Anos mais tarde, Marielle filiou-se ao PSOL. Mesmo em grupos distintos, Lourenço foi um dos maiores incentivadores da vida política da companheira. 

Ao vê-la participando de uma propaganda institucional do PSOL na TV, com outros integrantes do partido, Lourenço questionou se Marielle seria candidata. Por falta de recursos, ainda não estava nos planos. Anos mais tarde, já em 2016, ajudada por correligionários, foi lançada como candidata à Câmara Municipal do Rio. 

“Tem horas que eu me sinto muito culpado por ter incentivado a candidatura dela. Afinal, eu fui a primeira pessoa que levantou essa possibilidade pra ela. Ao mesmo tempo, penso que ela já 

corria risco quando trabalhava com o Marcelo Freixo (na Comissão de Direitos Humanos da Alerj). O Freixo encarava a milícia, que é um grupo criminoso muito organizado”, analisa. “Quando alguém morre aqui na favela, é como se a gente estivesse junto até a hora da morte. Mas, quando morre longe, é como se a gente tivesse deixado a pessoa desprotegida.

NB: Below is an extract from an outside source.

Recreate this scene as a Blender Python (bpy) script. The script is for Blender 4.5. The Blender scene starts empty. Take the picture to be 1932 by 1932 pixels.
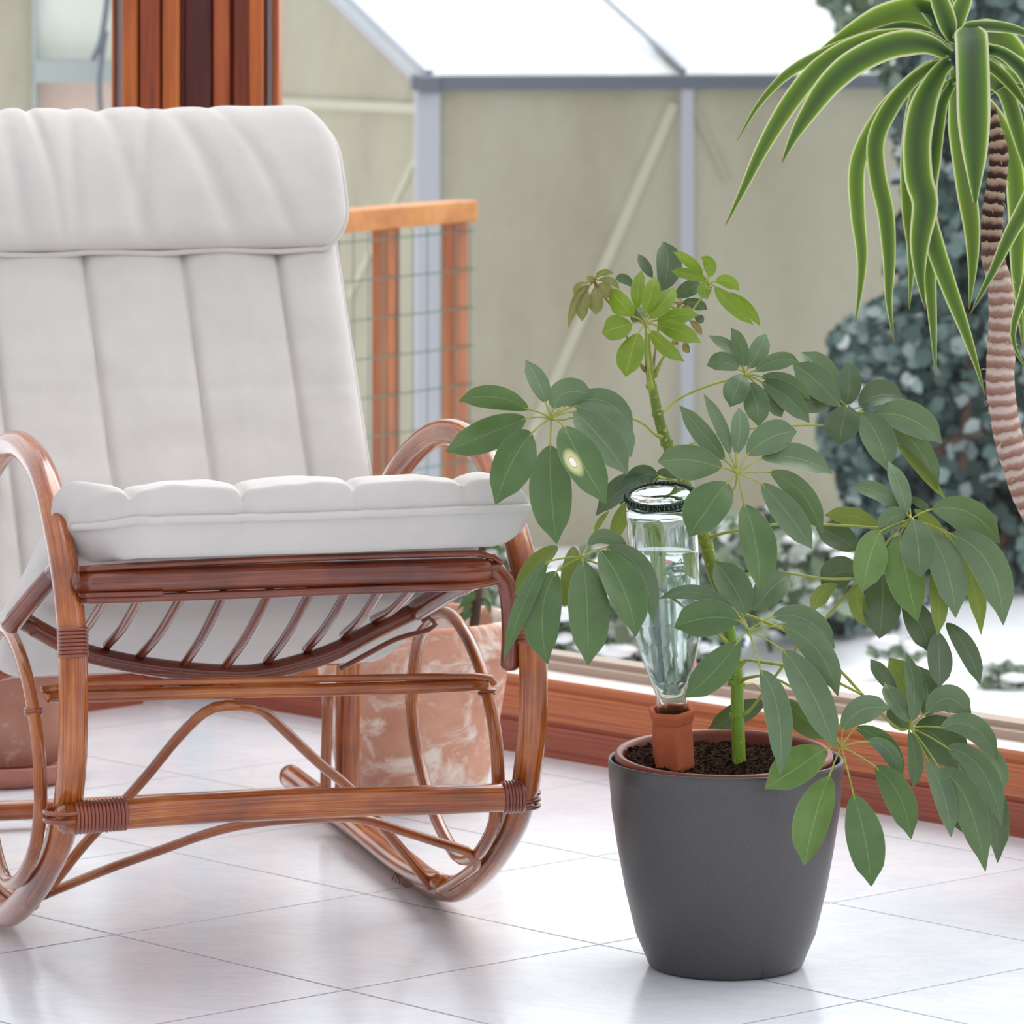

A gente se sente um pouco culpado”, lamenta ele, que ainda mora na Maré. 

Sobre o impacto da morte da vereadora amiga com relação à representatividade dos moradores da periferia em espaços públicos, Lourenço acredita que ainda falta muito para que essa população tenha reconhecido pela sociedade seu direito à cidadania: 

“Qualquer espaço fora da favela ainda não é um espaço de segurança pra gente que é negro e favelado. Nem que seja vereadora. Achei que ela pudesse estar um pouco mais protegida do que a gente por conta do cargo que ela ocupava, mas não estava. A morte da Marielle deixou um recado muito forte pra gente que é negro e favelado. Não importa onde estivermos, somos o perfil mais fácil de matar e descartar”.